Thank you for your reply, and I apologize for not explaining the issue more clearly. Let me provide some context for the code: this is about long-tail recognition. Many real-world problems exhibit a long-tail distribution, meaning that in the training process, the number of samples per class varies. The iNaturalist2018 dataset is an example of this, and it has been widely studied. You can find existing examples here: https://github.com/shijxcs/LIFT/tree/661ead9b78368f05ba79abe4672d63154467f823/datasets/iNaturalist18. Therefore, the issue is likely not related to the .txt file used for indexing.

In the trainer.py code above, the only difference is how iNaturalist18 is loaded—specifically, the use of the pipeline and dataloader. This difference is causing the accuracy drop, so I suspect that there might be an issue with how I’m using DALI, or there could be some bugs in DALI that I haven’t identified. For comparison, the Imagenet_LT dataset is also indexed using a .txt file, and it uses a similar pipeline and dataloader approach, but I am able to obtain comparable results.

[JanuszL]

Therefore, the issue is likely not related to the .txt file used for indexing.

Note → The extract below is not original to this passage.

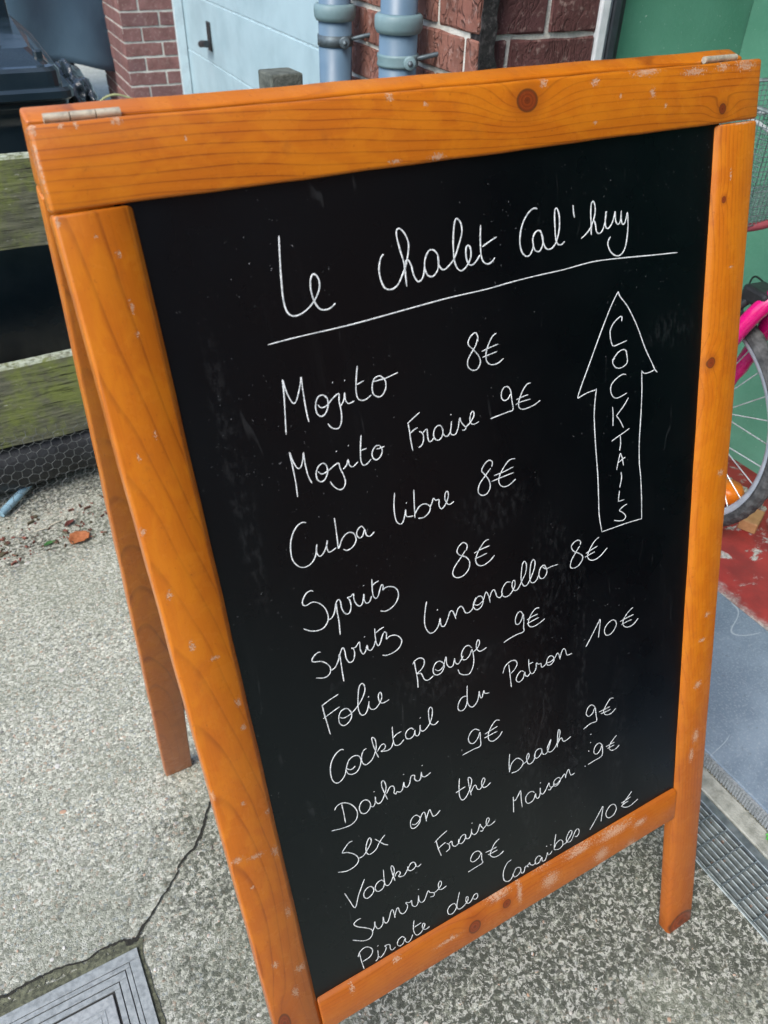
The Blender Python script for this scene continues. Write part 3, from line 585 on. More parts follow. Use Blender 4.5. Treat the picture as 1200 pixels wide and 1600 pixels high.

In the trainer.py code above, the only difference is how iNaturalist18 is loaded—specifically, the use of the pipeline and dataloader. This difference is causing the accuracy drop, so I suspect that there might be an issue with how I’m using DALI, or there could be some bugs in DALI that I haven’t identified. For comparison, the Imagenet_LT dataset is also indexed using a .txt file, and it uses a similar pipeline and dataloader approach, but I am able to obtain comparable results.

We are not saying it is the cause, but we want to make sure we are looking at the same things. If the index file misses some samples then DALI will not return them underrepresenting some classes and overrepresenting others. If you can also provide a way you generated these or the files itself it would be great.

[lyyi599]

Therefore, the issue is likely not related to the .txt file used for indexing. In the trainer.py code above, the only difference is how iNaturalist18 is loaded—specifically, the use of the pipeline and dataloader. This difference is causing the accuracy drop, so I suspect that there might be an issue with how I’m using DALI, or there could be some bugs in DALI that I haven’t identified. For comparison, the Imagenet_LT dataset is also indexed using a .txt file, and it uses a similar pipeline and dataloader approach, but I am able to obtain comparable results.

We are not saying it is the cause, but we want to make sure we are looking at the same things. If the index file misses some samples then DALI will not return them underrepresenting some classes and overrepresenting others. If you can also provide a way you generated these or the files itself it would be great.

I get you. I download the files from the repo: https://github.com/shijxcs/LIFT/tree/661ead9b78368f05ba79abe4672d63154467f823/datasets/iNaturalist18 , and I ensured that the file properly indexes the corresponding data.